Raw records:
********

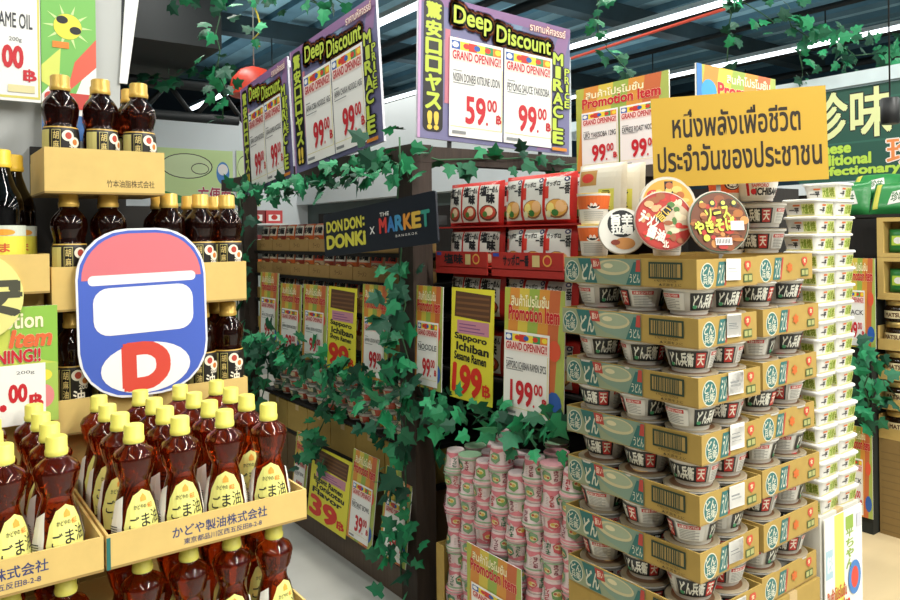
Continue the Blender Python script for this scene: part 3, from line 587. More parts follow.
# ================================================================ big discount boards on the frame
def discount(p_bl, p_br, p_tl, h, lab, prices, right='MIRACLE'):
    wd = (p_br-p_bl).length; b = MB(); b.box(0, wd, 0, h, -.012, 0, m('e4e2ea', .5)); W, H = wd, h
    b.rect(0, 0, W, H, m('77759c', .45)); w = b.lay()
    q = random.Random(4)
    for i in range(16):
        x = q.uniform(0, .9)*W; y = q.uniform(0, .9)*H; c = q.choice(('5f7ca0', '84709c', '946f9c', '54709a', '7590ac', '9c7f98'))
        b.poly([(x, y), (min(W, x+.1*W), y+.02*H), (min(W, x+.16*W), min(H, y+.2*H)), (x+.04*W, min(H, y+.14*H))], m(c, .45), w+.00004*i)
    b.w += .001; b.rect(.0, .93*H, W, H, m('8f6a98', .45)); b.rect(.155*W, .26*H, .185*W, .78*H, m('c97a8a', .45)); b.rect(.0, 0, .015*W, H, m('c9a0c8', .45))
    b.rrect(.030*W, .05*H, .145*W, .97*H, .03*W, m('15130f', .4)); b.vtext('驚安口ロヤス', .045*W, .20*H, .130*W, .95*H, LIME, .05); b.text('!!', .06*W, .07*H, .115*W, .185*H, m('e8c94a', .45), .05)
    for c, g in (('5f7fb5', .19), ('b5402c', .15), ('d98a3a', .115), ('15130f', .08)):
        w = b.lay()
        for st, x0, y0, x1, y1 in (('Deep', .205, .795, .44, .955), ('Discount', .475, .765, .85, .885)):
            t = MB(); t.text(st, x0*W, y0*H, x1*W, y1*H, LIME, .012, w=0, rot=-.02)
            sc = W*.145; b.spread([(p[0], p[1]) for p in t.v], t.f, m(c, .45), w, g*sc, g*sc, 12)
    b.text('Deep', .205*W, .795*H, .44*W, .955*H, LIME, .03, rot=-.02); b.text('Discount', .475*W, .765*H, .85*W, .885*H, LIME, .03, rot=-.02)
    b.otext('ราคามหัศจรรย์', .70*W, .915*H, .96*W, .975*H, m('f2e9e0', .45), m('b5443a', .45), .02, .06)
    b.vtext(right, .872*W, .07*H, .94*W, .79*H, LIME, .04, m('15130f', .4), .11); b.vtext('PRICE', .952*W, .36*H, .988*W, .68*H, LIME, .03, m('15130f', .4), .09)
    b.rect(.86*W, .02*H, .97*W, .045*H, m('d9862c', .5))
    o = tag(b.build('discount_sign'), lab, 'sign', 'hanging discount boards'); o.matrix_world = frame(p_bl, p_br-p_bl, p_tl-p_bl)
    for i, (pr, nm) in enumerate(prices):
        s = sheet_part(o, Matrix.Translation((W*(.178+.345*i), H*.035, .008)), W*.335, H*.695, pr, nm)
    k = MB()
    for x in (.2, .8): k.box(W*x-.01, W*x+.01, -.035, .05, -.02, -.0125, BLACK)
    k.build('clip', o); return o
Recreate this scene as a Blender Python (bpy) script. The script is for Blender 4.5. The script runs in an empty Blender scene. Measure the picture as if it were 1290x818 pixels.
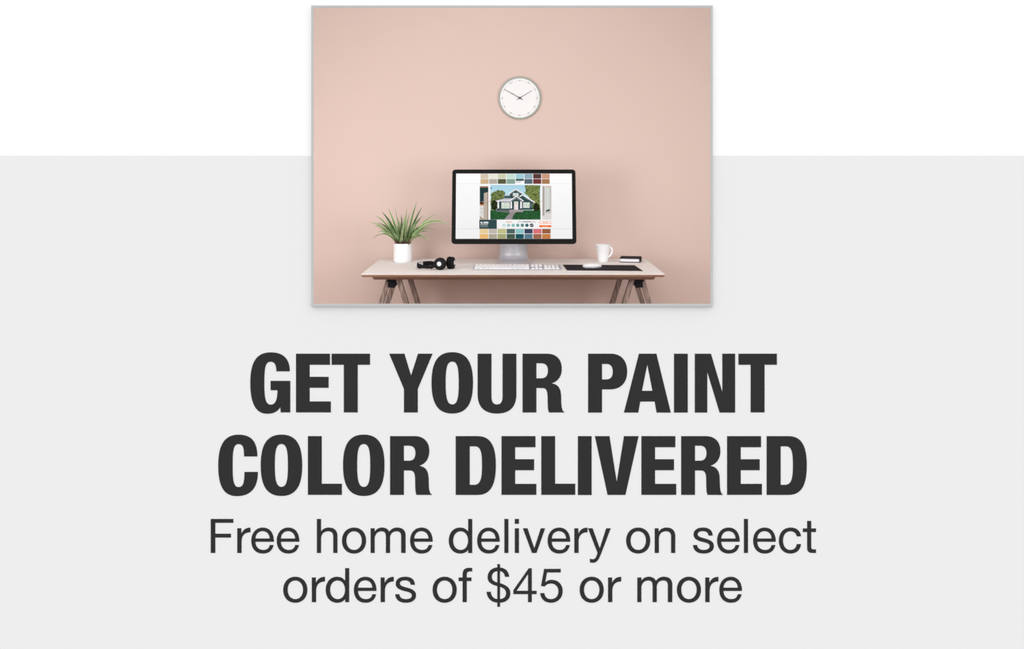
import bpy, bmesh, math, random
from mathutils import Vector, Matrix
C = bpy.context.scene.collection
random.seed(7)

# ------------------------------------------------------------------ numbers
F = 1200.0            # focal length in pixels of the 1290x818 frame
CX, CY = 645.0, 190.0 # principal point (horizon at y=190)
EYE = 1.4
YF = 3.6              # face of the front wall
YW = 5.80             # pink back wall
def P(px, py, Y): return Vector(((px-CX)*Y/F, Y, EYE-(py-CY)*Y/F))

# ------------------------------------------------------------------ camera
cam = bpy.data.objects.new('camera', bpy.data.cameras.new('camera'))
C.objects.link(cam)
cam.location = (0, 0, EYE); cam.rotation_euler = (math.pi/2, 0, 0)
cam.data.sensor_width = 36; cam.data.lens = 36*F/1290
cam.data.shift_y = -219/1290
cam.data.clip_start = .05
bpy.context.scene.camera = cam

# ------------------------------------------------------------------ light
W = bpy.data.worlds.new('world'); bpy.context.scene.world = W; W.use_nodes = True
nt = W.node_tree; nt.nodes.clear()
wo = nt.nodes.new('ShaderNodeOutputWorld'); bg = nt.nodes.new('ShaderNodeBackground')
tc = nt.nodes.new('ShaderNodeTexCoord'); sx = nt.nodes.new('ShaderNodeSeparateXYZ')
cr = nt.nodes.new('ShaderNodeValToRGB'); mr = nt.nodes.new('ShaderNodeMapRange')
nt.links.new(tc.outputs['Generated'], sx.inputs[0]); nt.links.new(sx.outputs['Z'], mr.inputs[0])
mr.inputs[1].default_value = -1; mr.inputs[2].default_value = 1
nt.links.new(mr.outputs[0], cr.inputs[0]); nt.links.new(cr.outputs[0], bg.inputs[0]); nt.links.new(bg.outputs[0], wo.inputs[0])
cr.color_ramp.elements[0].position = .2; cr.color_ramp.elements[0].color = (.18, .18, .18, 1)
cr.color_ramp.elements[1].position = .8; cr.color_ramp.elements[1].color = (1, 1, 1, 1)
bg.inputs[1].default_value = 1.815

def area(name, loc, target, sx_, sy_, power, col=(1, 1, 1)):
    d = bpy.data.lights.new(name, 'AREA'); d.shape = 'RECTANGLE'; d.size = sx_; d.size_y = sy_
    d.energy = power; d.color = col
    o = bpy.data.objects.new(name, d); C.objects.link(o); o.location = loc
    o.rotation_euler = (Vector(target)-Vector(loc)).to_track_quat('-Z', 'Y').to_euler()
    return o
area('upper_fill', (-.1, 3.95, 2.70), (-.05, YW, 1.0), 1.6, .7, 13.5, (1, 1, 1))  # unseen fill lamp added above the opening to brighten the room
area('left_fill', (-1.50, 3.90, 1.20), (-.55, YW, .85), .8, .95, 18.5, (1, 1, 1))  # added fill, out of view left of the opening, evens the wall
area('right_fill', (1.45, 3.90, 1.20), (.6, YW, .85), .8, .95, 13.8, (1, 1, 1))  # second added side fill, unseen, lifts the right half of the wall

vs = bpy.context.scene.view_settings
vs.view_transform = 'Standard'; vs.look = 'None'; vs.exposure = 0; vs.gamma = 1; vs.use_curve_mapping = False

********

* **What you will do**
Transcribe the material as is, with images omitted.

* **The answer**
Continue the Blender Python script for this scene: part 3, from line 587. More parts follow.
# ================================================================ big discount boards on the frame
def discount(p_bl, p_br, p_tl, h, lab, prices, right='MIRACLE'):
    wd = (p_br-p_bl).length; b = MB(); b.box(0, wd, 0, h, -.012, 0, m('e4e2ea', .5)); W, H = wd, h
    b.rect(0, 0, W, H, m('77759c', .45)); w = b.lay()
    q = random.Random(4)
    for i in range(16):
        x = q.uniform(0, .9)*W; y = q.uniform(0, .9)*H; c = q.choice(('5f7ca0', '84709c', '946f9c', '54709a', '7590ac', '9c7f98'))
        b.poly([(x, y), (min(W, x+.1*W), y+.02*H), (min(W, x+.16*W), min(H, y+.2*H)), (x+.04*W, min(H, y+.14*H))], m(c, .45), w+.00004*i)
    b.w += .001; b.rect(.0, .93*H, W, H, m('8f6a98', .45)); b.rect(.155*W, .26*H, .185*W, .78*H, m('c97a8a', .45)); b.rect(.0, 0, .015*W, H, m('c9a0c8', .45))
    b.rrect(.030*W, .05*H, .145*W, .97*H, .03*W, m('15130f', .4)); b.vtext('驚安口ロヤス', .045*W, .20*H, .130*W, .95*H, LIME, .05); b.text('!!', .06*W, .07*H, .115*W, .185*H, m('e8c94a', .45), .05)
    for c, g in (('5f7fb5', .19), ('b5402c', .15), ('d98a3a', .115), ('15130f', .08)):
        w = b.lay()
        for st, x0, y0, x1, y1 in (('Deep', .205, .795, .44, .955), ('Discount', .475, .765, .85, .885)):
            t = MB(); t.text(st, x0*W, y0*H, x1*W, y1*H, LIME, .012, w=0, rot=-.02)
            sc = W*.145; b.spread([(p[0], p[1]) for p in t.v], t.f, m(c, .45), w, g*sc, g*sc, 12)
    b.text('Deep', .205*W, .795*H, .44*W, .955*H, LIME, .03, rot=-.02); b.text('Discount', .475*W, .765*H, .85*W, .885*H, LIME, .03, rot=-.02)
    b.otext('ราคามหัศจรรย์', .70*W, .915*H, .96*W, .975*H, m('f2e9e0', .45), m('b5443a', .45), .02, .06)
    b.vtext(right, .872*W, .07*H, .94*W, .79*H, LIME, .04, m('15130f', .4), .11); b.vtext('PRICE', .952*W, .36*H, .988*W, .68*H, LIME, .03, m('15130f', .4), .09)
    b.rect(.86*W, .02*H, .97*W, .045*H, m('d9862c', .5))
    o = tag(b.build('discount_sign'), lab, 'sign', 'hanging discount boards'); o.matrix_world = frame(p_bl, p_br-p_bl, p_tl-p_bl)
    for i, (pr, nm) in enumerate(prices):
        s = sheet_part(o, Matrix.Translation((W*(.178+.345*i), H*.035, .008)), W*.335, H*.695, pr, nm)
    k = MB()
    for x in (.2, .8): k.box(W*x-.01, W*x+.01, -.035, .05, -.02, -.0125, BLACK)
    k.build('clip', o); return o
Recreate this scene as a Blender Python (bpy) script. The script is for Blender 4.5. The script runs in an empty Blender scene. Measure the picture as if it were 1290x818 pixels.
import bpy, bmesh, math, random
from mathutils import Vector, Matrix
C = bpy.context.scene.collection
random.seed(7)

# ------------------------------------------------------------------ numbers
F = 1200.0            # focal length in pixels of the 1290x818 frame
CX, CY = 645.0, 190.0 # principal point (horizon at y=190)
EYE = 1.4
YF = 3.6              # face of the front wall
YW = 5.80             # pink back wall
def P(px, py, Y): return Vector(((px-CX)*Y/F, Y, EYE-(py-CY)*Y/F))

# ------------------------------------------------------------------ camera
cam = bpy.data.objects.new('camera', bpy.data.cameras.new('camera'))
C.objects.link(cam)
cam.location = (0, 0, EYE); cam.rotation_euler = (math.pi/2, 0, 0)
cam.data.sensor_width = 36; cam.data.lens = 36*F/1290
cam.data.shift_y = -219/1290
cam.data.clip_start = .05
bpy.context.scene.camera = cam

# ------------------------------------------------------------------ light
W = bpy.data.worlds.new('world'); bpy.context.scene.world = W; W.use_nodes = True
nt = W.node_tree; nt.nodes.clear()
wo = nt.nodes.new('ShaderNodeOutputWorld'); bg = nt.nodes.new('ShaderNodeBackground')
tc = nt.nodes.new('ShaderNodeTexCoord'); sx = nt.nodes.new('ShaderNodeSeparateXYZ')
cr = nt.nodes.new('ShaderNodeValToRGB'); mr = nt.nodes.new('ShaderNodeMapRange')
nt.links.new(tc.outputs['Generated'], sx.inputs[0]); nt.links.new(sx.outputs['Z'], mr.inputs[0])
mr.inputs[1].default_value = -1; mr.inputs[2].default_value = 1
nt.links.new(mr.outputs[0], cr.inputs[0]); nt.links.new(cr.outputs[0], bg.inputs[0]); nt.links.new(bg.outputs[0], wo.inputs[0])
cr.color_ramp.elements[0].position = .2; cr.color_ramp.elements[0].color = (.18, .18, .18, 1)
cr.color_ramp.elements[1].position = .8; cr.color_ramp.elements[1].color = (1, 1, 1, 1)
bg.inputs[1].default_value = 1.815

def area(name, loc, target, sx_, sy_, power, col=(1, 1, 1)):
    d = bpy.data.lights.new(name, 'AREA'); d.shape = 'RECTANGLE'; d.size = sx_; d.size_y = sy_
    d.energy = power; d.color = col
    o = bpy.data.objects.new(name, d); C.objects.link(o); o.location = loc
    o.rotation_euler = (Vector(target)-Vector(loc)).to_track_quat('-Z', 'Y').to_euler()
    return o
area('upper_fill', (-.1, 3.95, 2.70), (-.05, YW, 1.0), 1.6, .7, 13.5, (1, 1, 1))  # unseen fill lamp added above the opening to brighten the room
area('left_fill', (-1.50, 3.90, 1.20), (-.55, YW, .85), .8, .95, 18.5, (1, 1, 1))  # added fill, out of view left of the opening, evens the wall
area('right_fill', (1.45, 3.90, 1.20), (.6, YW, .85), .8, .95, 13.8, (1, 1, 1))  # second added side fill, unseen, lifts the right half of the wall

vs = bpy.context.scene.view_settings
vs.view_transform = 'Standard'; vs.look = 'None'; vs.exposure = 0; vs.gamma = 1; vs.use_curve_mapping = False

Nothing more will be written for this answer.